O IDHM e a água
Por Roberto Malvezzi, Gogó
O olhar sudestino sobre o semiárido
costuma dizer que aqui nada muda e que hoje a nossa realidade ainda é a mesma
denunciada por Graciliano Ramos em sua obra prima "Vidas Secas”.
Agora, com a publicação dos Índices de
Desenvolvimento Humano, recentemente lançados, temos estatísticas para
confirmar o que vemos a olho nu aqui nos últimos trinta anos. A vida do povo
melhorou, se não é o paraíso, ao menos já não temos a intensa mortalidade
humana, sobretudo infantil, das décadas de 70 e 80, quando ainda morreram
milhões de pessoas de fome e de sede naquela longa estiagem. Esses indicadores
não flagram esses anos de estiagem, logo precisamos esperar por esses dados,
mas é visto a olho nu e pelas conversas diretas com a população em seus locais
de vida que agora já não se repete a tragédia social das estiagens anteriores.
Também sou daqueles que acham
necessários mais indicadores para realmente avaliar se a situação das pessoas é
mais humana. Esses indicadores deveriam incluir o saneamento e a degradação
ambiental. Com esses dois indicadores nossos índices com certeza despencariam
do nível que chegamos para médio e baixo num simples clicar de mouse.
Descendo às nossas cidades, como aqui
em Juazeiro, com o lixo pelas ruas, esgoto a céu aberto nas periferias,
mosquitos cobrindo a população, o IDHM chegou a 0,677. Campo Alegre de Lurdes,
onde cheguei para morar em 1980 e vi criança morrendo de inanição na seca de 82
como formiga em bico de passarinho, o índice agora é de 0,577. Lá até hoje não
tem sistema de abastecimento de água urbana e cada família tem que se virar com
sua água. Mas, agora tem as cisternas. Finalmente foi licitada a adutora para
levar água do São Francisco para Campo Alegre.

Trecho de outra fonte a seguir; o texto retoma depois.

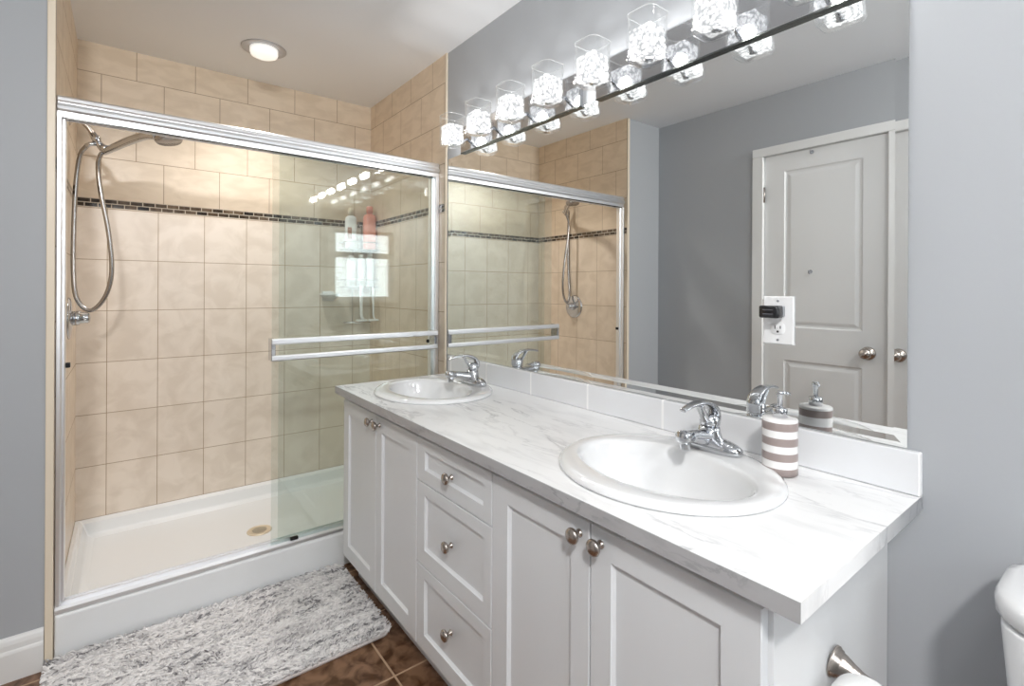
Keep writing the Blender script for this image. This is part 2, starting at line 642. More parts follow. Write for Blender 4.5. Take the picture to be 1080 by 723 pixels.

Mas, não podemos negar os avanços.
Afinal, se a longevidade dos brasileiros aumentou, é porque as condições
básicas da vida melhoraram. Sou daqueles que nas pastorais sociais e movimentos
sociais acabam apanhando por achar que essas conquistas, por muitos tidas como
insignificantes porque "não fizemos a revolução”, não tem valor. Vá
perguntar ao povo que colheu esses avanços no seu cotidiano se elas não lhe são
importantes!
Uma observação particular sobre o
semiárido. Nessa longa estiagem não tivemos o aumento da mortalidade humana e
nem infantil. O caso mais grave aconteceu em Alagoas, quando várias pessoas
passaram mal –parece que algumas faleceram– por razões de água contaminada.
Mas, foi um problema dos [carros] pipas, portanto, questão de vigilância
sanitária. Não mais porque simplesmente não havia água na região. Nosso
problema nessa longa estiagem é a mortalidade dos animais, não mais de seres
humanos.
O governo ainda nos deve a distribuição
da água pelas adutoras. Embora tenha feito algumas, preferiu a idiotice de
investir na transposição. Gastou dinheiro inútil e não avançou. Mas, há sempre
tempo para recomeçar.
Bem, muitos criticam nossas ações na
lógica da convivência com semiárido dizendo que ela não foi a resposta para
esses longos períodos de pouca chuva. De fato, não conseguimos ainda
universalizar essas tecnologias –cisternas de beber, de produzir, barreiros de
trincheira, barragens subterrâneas, etc.-, mas e ela que está na base da
melhora do IDHM do semiárido. Claro que também as políticas de distribuição de
renda, até o ‘Luz para Todos’, transporte, saúde e educação ajudam. Mas, se
faltar a água de qualidade e o alimento, não tem índice de longevidade que não
imploda.
Esperamos que o governo continue investindo
sério na lógica da convivência com o semiárido. Estamos longe de universalizar
o acesso à água, mas melhoramos, e muito. Esperamos também que o "olhar
sudestino” deixe de tentar inviabilizar os caminhos que os nordestinos vão
traçando. Fotografar um rio seco, uma lagoa seca e dizer que isso é uma
tragédia, é típico de quem nem sabe o que é o semiárido. Saibam que todos os
anos temos uma seca, 99% dos rios do semiárido são intermitentes, a água dos
reservatórios rasos secam todos os anos. Questão de beabá da região.